All material below is to be reproduced exactly.
---------------
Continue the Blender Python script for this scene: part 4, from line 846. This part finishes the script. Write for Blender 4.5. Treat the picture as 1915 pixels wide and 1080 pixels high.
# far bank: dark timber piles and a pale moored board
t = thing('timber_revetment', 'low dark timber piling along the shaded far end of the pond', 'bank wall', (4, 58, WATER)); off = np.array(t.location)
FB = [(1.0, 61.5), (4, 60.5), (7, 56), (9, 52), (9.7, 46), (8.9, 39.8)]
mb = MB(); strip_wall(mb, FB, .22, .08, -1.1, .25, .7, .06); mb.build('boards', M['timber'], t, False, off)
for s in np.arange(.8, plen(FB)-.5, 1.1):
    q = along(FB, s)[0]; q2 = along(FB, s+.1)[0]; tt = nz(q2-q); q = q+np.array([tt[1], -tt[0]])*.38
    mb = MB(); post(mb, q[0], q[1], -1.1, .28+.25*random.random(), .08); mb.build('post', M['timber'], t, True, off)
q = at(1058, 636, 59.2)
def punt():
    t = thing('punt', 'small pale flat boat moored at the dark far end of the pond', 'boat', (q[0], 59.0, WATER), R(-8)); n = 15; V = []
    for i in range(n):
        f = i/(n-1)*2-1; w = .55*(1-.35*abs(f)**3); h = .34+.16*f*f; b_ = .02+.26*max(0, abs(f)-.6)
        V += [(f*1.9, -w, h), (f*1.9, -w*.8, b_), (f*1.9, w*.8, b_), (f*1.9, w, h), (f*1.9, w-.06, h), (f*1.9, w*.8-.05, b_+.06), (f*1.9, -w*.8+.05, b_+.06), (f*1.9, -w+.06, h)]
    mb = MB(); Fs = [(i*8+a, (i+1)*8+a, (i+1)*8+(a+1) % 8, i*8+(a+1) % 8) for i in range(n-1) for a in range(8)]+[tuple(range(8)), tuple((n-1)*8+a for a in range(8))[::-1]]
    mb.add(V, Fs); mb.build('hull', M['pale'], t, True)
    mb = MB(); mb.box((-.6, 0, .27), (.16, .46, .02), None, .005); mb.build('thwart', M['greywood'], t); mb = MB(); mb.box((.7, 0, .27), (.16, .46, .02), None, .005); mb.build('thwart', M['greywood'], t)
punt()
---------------
== Result ==
Continue the Blender Python script for this scene: part 4, from line 846. This part finishes the script. Write for Blender 4.5. Treat the picture as 1915 pixels wide and 1080 pixels high.
# far bank: dark timber piles and a pale moored board
t = thing('timber_revetment', 'low dark timber piling along the shaded far end of the pond', 'bank wall', (4, 58, WATER)); off = np.array(t.location)
FB = [(1.0, 61.5), (4, 60.5), (7, 56), (9, 52), (9.7, 46), (8.9, 39.8)]
mb = MB(); strip_wall(mb, FB, .22, .08, -1.1, .25, .7, .06); mb.build('boards', M['timber'], t, False, off)
for s in np.arange(.8, plen(FB)-.5, 1.1):
    q = along(FB, s)[0]; q2 = along(FB, s+.1)[0]; tt = nz(q2-q); q = q+np.array([tt[1], -tt[0]])*.38
    mb = MB(); post(mb, q[0], q[1], -1.1, .28+.25*random.random(), .08); mb.build('post', M['timber'], t, True, off)
q = at(1058, 636, 59.2)
def punt():
    t = thing('punt', 'small pale flat boat moored at the dark far end of the pond', 'boat', (q[0], 59.0, WATER), R(-8)); n = 15; V = []
    for i in range(n):
        f = i/(n-1)*2-1; w = .55*(1-.35*abs(f)**3); h = .34+.16*f*f; b_ = .02+.26*max(0, abs(f)-.6)
        V += [(f*1.9, -w, h), (f*1.9, -w*.8, b_), (f*1.9, w*.8, b_), (f*1.9, w, h), (f*1.9, w-.06, h), (f*1.9, w*.8-.05, b_+.06), (f*1.9, -w*.8+.05, b_+.06), (f*1.9, -w+.06, h)]
    mb = MB(); Fs = [(i*8+a, (i+1)*8+a, (i+1)*8+(a+1) % 8, i*8+(a+1) % 8) for i in range(n-1) for a in range(8)]+[tuple(range(8)), tuple((n-1)*8+a for a in range(8))[::-1]]
    mb.add(V, Fs); mb.build('hull', M['pale'], t, True)
    mb = MB(); mb.box((-.6, 0, .27), (.16, .46, .02), None, .005); mb.build('thwart', M['greywood'], t); mb = MB(); mb.box((.7, 0, .27), (.16, .46, .02), None, .005); mb.build('thwart', M['greywood'], t)
punt()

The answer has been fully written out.